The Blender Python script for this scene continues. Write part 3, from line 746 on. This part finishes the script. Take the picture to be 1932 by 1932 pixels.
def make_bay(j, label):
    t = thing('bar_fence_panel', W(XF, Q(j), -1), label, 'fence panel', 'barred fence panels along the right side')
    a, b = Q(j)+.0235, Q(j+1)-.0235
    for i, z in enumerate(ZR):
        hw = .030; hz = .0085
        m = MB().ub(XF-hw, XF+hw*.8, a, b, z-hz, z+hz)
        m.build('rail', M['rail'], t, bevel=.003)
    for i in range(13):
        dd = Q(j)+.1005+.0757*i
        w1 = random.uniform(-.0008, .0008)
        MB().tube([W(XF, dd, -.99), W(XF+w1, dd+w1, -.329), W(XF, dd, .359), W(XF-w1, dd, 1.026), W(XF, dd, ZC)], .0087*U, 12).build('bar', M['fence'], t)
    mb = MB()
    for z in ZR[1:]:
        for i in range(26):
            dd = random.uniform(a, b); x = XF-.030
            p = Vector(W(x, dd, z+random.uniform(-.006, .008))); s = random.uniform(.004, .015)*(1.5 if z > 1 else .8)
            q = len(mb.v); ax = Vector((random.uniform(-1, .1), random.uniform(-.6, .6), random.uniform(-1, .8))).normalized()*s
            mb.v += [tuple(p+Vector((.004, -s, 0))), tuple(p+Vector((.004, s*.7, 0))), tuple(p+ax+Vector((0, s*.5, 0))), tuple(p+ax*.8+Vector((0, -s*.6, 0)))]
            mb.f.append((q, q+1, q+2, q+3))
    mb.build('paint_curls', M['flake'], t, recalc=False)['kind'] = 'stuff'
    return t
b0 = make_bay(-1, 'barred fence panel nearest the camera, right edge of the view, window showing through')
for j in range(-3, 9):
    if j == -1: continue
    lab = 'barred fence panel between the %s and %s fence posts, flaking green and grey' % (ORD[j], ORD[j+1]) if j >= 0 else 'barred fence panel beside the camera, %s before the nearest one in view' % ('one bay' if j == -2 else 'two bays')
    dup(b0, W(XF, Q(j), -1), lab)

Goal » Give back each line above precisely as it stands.

Answer to this exercise »
The Blender Python script for this scene continues. Write part 3, from line 746 on. This part finishes the script. Take the picture to be 1932 by 1932 pixels.
def make_bay(j, label):
    t = thing('bar_fence_panel', W(XF, Q(j), -1), label, 'fence panel', 'barred fence panels along the right side')
    a, b = Q(j)+.0235, Q(j+1)-.0235
    for i, z in enumerate(ZR):
        hw = .030; hz = .0085
        m = MB().ub(XF-hw, XF+hw*.8, a, b, z-hz, z+hz)
        m.build('rail', M['rail'], t, bevel=.003)
    for i in range(13):
        dd = Q(j)+.1005+.0757*i
        w1 = random.uniform(-.0008, .0008)
        MB().tube([W(XF, dd, -.99), W(XF+w1, dd+w1, -.329), W(XF, dd, .359), W(XF-w1, dd, 1.026), W(XF, dd, ZC)], .0087*U, 12).build('bar', M['fence'], t)
    mb = MB()
    for z in ZR[1:]:
        for i in range(26):
            dd = random.uniform(a, b); x = XF-.030
            p = Vector(W(x, dd, z+random.uniform(-.006, .008))); s = random.uniform(.004, .015)*(1.5 if z > 1 else .8)
            q = len(mb.v); ax = Vector((random.uniform(-1, .1), random.uniform(-.6, .6), random.uniform(-1, .8))).normalized()*s
            mb.v += [tuple(p+Vector((.004, -s, 0))), tuple(p+Vector((.004, s*.7, 0))), tuple(p+ax+Vector((0, s*.5, 0))), tuple(p+ax*.8+Vector((0, -s*.6, 0)))]
            mb.f.append((q, q+1, q+2, q+3))
    mb.build('paint_curls', M['flake'], t, recalc=False)['kind'] = 'stuff'
    return t
b0 = make_bay(-1, 'barred fence panel nearest the camera, right edge of the view, window showing through')
for j in range(-3, 9):
    if j == -1: continue
    lab = 'barred fence panel between the %s and %s fence posts, flaking green and grey' % (ORD[j], ORD[j+1]) if j >= 0 else 'barred fence panel beside the camera, %s before the nearest one in view' % ('one bay' if j == -2 else 'two bays')
    dup(b0, W(XF, Q(j), -1), lab)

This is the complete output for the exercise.